▶ _Exercise task_: Isolate every line in the data with the string "picture" and copy it.

▶ _Data extract_:
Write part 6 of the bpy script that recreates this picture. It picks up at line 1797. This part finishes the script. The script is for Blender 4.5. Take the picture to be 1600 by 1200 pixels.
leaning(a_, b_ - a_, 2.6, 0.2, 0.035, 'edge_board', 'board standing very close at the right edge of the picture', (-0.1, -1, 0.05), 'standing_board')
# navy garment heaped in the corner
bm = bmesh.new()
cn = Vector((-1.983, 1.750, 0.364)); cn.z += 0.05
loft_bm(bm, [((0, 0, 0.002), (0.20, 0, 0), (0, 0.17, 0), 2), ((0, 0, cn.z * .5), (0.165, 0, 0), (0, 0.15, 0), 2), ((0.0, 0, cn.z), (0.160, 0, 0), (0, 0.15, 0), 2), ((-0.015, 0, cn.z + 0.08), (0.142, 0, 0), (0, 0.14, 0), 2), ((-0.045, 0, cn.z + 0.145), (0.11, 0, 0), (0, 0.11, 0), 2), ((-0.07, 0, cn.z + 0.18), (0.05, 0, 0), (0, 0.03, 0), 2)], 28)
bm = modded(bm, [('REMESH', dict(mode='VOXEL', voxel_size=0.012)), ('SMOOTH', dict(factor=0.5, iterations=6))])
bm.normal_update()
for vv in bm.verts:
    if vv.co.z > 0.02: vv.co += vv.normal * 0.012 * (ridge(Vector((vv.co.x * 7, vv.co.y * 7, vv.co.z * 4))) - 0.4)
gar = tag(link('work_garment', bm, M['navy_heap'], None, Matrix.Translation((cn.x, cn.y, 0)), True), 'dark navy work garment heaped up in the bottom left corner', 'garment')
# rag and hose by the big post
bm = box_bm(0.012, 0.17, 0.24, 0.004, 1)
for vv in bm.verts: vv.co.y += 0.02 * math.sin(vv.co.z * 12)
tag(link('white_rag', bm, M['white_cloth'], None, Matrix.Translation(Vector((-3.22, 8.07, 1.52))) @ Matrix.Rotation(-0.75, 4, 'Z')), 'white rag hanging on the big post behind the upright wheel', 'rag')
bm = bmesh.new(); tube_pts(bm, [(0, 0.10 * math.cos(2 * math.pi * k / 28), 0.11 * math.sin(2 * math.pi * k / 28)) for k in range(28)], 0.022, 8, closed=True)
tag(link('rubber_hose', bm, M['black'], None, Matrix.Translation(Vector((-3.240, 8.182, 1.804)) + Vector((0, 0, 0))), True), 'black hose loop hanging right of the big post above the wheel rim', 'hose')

▶ _Finished answer_:
Write part 6 of the bpy script that recreates this picture. It picks up at line 1797. This part finishes the script. The script is for Blender 4.5. Take the picture to be 1600 by 1200 pixels.
leaning(a_, b_ - a_, 2.6, 0.2, 0.035, 'edge_board', 'board standing very close at the right edge of the picture', (-0.1, -1, 0.05), 'standing_board')